Government agencies churn out so many titles of dubious value that it has become almost fashionable to dismiss their publications as bureaucratic or political busy-work. Year after year, however, Statistics Canada continues to extract comprehensible summaries from their full reports that offer ordinary Canadians the facts and figures needed to understand their country.

Unfortunately, these statistics often look like statistics and for most nonexperts, certainly for high school students, there can be no more certain turn-off. This publication is different. From beginning to end, no effort has been spared to create a booklet that will beg to be read. The cover, for example, features a blue, filtered photograph of a prefabricated housing unit being moved through the snow to what is possibly a settlement in the expanding oil fields of Alberta. In sixteen pages (and an equal number in French), it encapsulates the most important trends in Canadian demography and suggests causes, but texts are kept short and subjects are attractively separated by bold lettering and generous spaces. Seven tables from among the many possible are well integrated into the discussion. Four bar graphs use two shades of blue to achieve eye-appeal and clarity. Finally, two equal-area maps of Canadian census divisions display the spatially uneven nature of population distribution and the varying rates of change during the period from 1976 to 1981.

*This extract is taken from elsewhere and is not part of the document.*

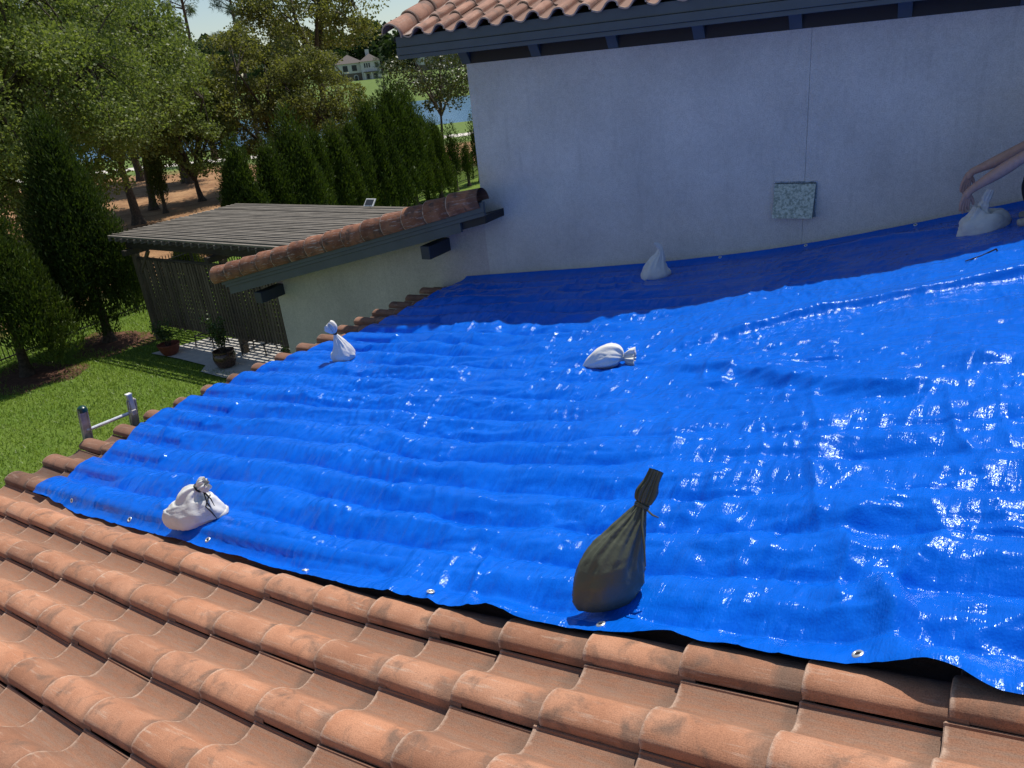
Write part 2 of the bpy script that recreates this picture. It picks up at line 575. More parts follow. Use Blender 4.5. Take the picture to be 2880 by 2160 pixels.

For secondary school users, the attractions of this publication are its appearance and brevity. Of course, if it were to be judged as a reference tool, the brevity would also be its chief weakness since it could not possibly satisfy searches for specific information. Because it confines itself to very general questions of population growth and distribution, recourse to the Canada Year Book and other sources will often be necessary. It is not meant for research but to be read from cover to cover to gain a better general knowledge of Canadian affairs.

Such different forces as political leadership and economic conditions create change in nations. Population change is one of the most potent, yet neglected, of these. A highly urbanized country with a large percentage of older citizens simply does not act the same as one with a younger or more rural populace. Social studies teachers should be aware of this and be looking for ways to interpret demographic facts to their classes. Since standard textbooks are soon outdated, newspaper clippings, journal articles and palatable government reports are essential supplementary sources of information.

This document is a must for all Canadian senior high schools and public libraries.

Howard Hurt, Faculty of Education, University of British Columbia, Vancouver, B.C.